Here’s something to think about: Somewhere out there, in this great big world, is a person you are going to like so much, you want to get a joint checking account with them. I mean, whoa, there isn’t much closer you can get than to comingle your finances.

"What if you both racked up credit card debt, but your un-significant other no longer wants to make payments?"

But before you do the joint checking tango, here are a few things to keep in mind:

1. Just because you’re together, doesn’t mean your finances have to be. There is no rule that says a long term relationship, or even a marriage, must constitute joint finances. If it’s not something you are comfortable with, for whatever reason, then don’t do it. Your partner should never pressure you into anything you’re not ready for… financially or otherwise. 

2. If the relationship ends, un-mingling your finances can be a process. You will have to get someone’s name removed from the account, which will require both of you to go to the credit union. That also means that the lucky dog gets to change his or her direct deposit, automatic bill payments, etc…not a super fast process. 

3. Getting your name removed from a loan is cumbersome. You will basically have to refinance any loan over into one person’s name. What if the person who is keeping the asset (like, the car) doesn’t qualify for a loan by themselves?

What if you both racked up credit card debt, but your un-significant other no longer wants to make payments? Before taking out joint credit, you may want to ask yourself if you think the relationship will last longer than the loan term. #JustSaying.

4. Communicate! Typically, one person ends up as the financial wizard of any relationship. They will probably pay the bills, manage the account balance, make savings transfers, and more. What this means, time and again, is that the other person frequently has no idea what is going on. Sometimes that’s by choice (my husband couldn't care less) but sometimes that can lead to feelings of mistrust or resentment. Make sure both parties know what is going on, and are involved in decisions. 

5. Consider keeping a separate account.

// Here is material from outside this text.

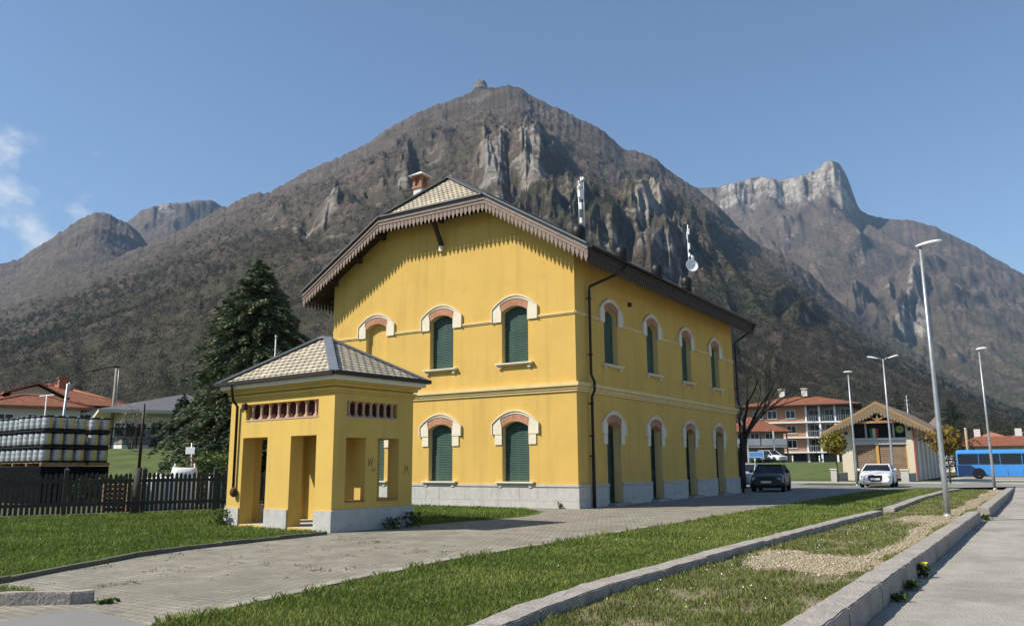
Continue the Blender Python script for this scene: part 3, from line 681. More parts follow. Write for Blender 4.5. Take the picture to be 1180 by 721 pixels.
# windows, doors
for fr, cs, kind in ((FRONT, fx, 'g'), (FRONT, fx, 'u'), (EAST, ey, 'd'), (EAST, ey, 'u'), (BACK, fx, 'u'), (BACK, fx, 'g'), (WEST, ey, 'u'), (WEST, ey, 'd')):
    for c in cs:
        z0, zs, zc, zb = UF if kind == 'u' else (GF if kind == 'g' else (0.10, *GF[1:]))
        blind = fr is FRONT and kind == 'u' and c == fx[2]
        hd = hood(st, fr, c, HW, zs, zc, zb, kind != 'u')
        if kind == 'd':
            o, u, n = fr
            d = MB(); dp = 0.30
            for s_ in (-1, 1):
                xa, xb = sorted((c+s_*0.008, c+s_*HW))
                d.prism([(xa, 0.10), (xb, 0.10), (xb, zc), (xa, zc)], [[(xa+0.1, 0.25), (xb-0.1, 0.25), (xb-0.1, 1.05), (xa+0.1, 1.05)], [(xa+0.1, 1.2), (xb-0.1, 1.2), (xb-0.1, 2.55), (xa+0.1, 2.55)]], o-n*dp, u, Z, n, 0.05)
                d.prism([(xa, 0.12), (xb, 0.12), (xb, zc-0.05), (xa, zc-0.05)], [], o-n*(dp+0.03), u, Z, n, 0.015)
            op = d.build('door', DGRN, st)
            h_ = MB(); h_.tube([o+u*(c+0.07)-n*(dp-0.05)+Z*1.05, o+u*(c+0.17)-n*(dp-0.05)+Z*1.05], 0.012, 6); h_.build('handle', BROWNM, op)
            s2 = MB(); s2.prism([(c-HW-0.1, -0.01), (c+HW+0.1, -0.01), (c+HW+0.1, 0.10), (c-HW-0.1, 0.10)], [], o+n*0.34, u, Z, n, 0.34+0.35); s2.build('doorstep', KERB, st)
        else:
            if blind:
                o, u, n = fr; nb = MB(); nb.prism([(c-HW, z0), (c+HW, z0), (c+HW, zc+0.05), (c-HW, zc+0.05)], [], o-n*0.18, u, Z, n, 0.05); op = nb.build('blind_niche', YEL, st)
            else:
                op = shutter(fr, c, HW, z0, zc, 0.24).build('shutter', GREN, st)
            ledge(fr, c, HW+0.22, z0+0.01 if kind == 'u' else z0+0.012).build('sill', STONE, op)
        hd.build('stone_hood', STONE, op)
        brick_arch(fr, c, HW, zs, zc).build('brick_arch', BRCK, op)
# roof
E1 = 1.0; OV = 0.85; HX = 3.2; zk = roof_z(HX); zr = roof_z(BW/2); ya = 0.42
ze = roof_z(-1.0)
rb = MB()
T_ = 0.17
W_ = BW
for sgn in (0, 1):
    X = (lambda a: -a) if not sgn else (lambda a: a-W_)
    p = [(X(-E1), -OV, ze), (X(-E1), BL+OV, ze), (X(HX), BL+OV, zk), (X(W_/2), BL-ya, zr), (X(W_/2), ya, zr), (X(HX), -OV, zk)]
    if sgn: p = p[::-1]
    rb.poly(p, 0, (0, 1, 0), T_)
for (y0, y1) in ((-OV, ya), (BL+OV, BL-ya)):
    p = [(-HX, y0, zk), (-W_/2, y1, zr), (-(W_-HX), y0, zk)]
    if y0 > 0: p = p[::-1]
    rb.poly(p[::-1], 0, (1, 0, 0), T_)
roof = rb.build('roof', [TILE, WOODD, FLASH], st)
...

In addition to your joint account, each party could have their own account, for play money or discretionary spending. I have seen couples who do this very successfully, and some who aren’t so great at it.

The logic would be that this way, you can both spend on yourself without A) needing to ask the other person if it’s okay or B) jeopardizing your ability to pay upcoming bills and expenses. And bonus- it’s also a handy way to ensure you can buy gifts for each other on the sly.

There are other things for you both to consider before taking this step, but hopefully this will be a good jumping-off point for you. You can get other ideas on how to manage your checking accounts by checking out our courses.

May you and your partner live long, happy, financially prosperous lives together.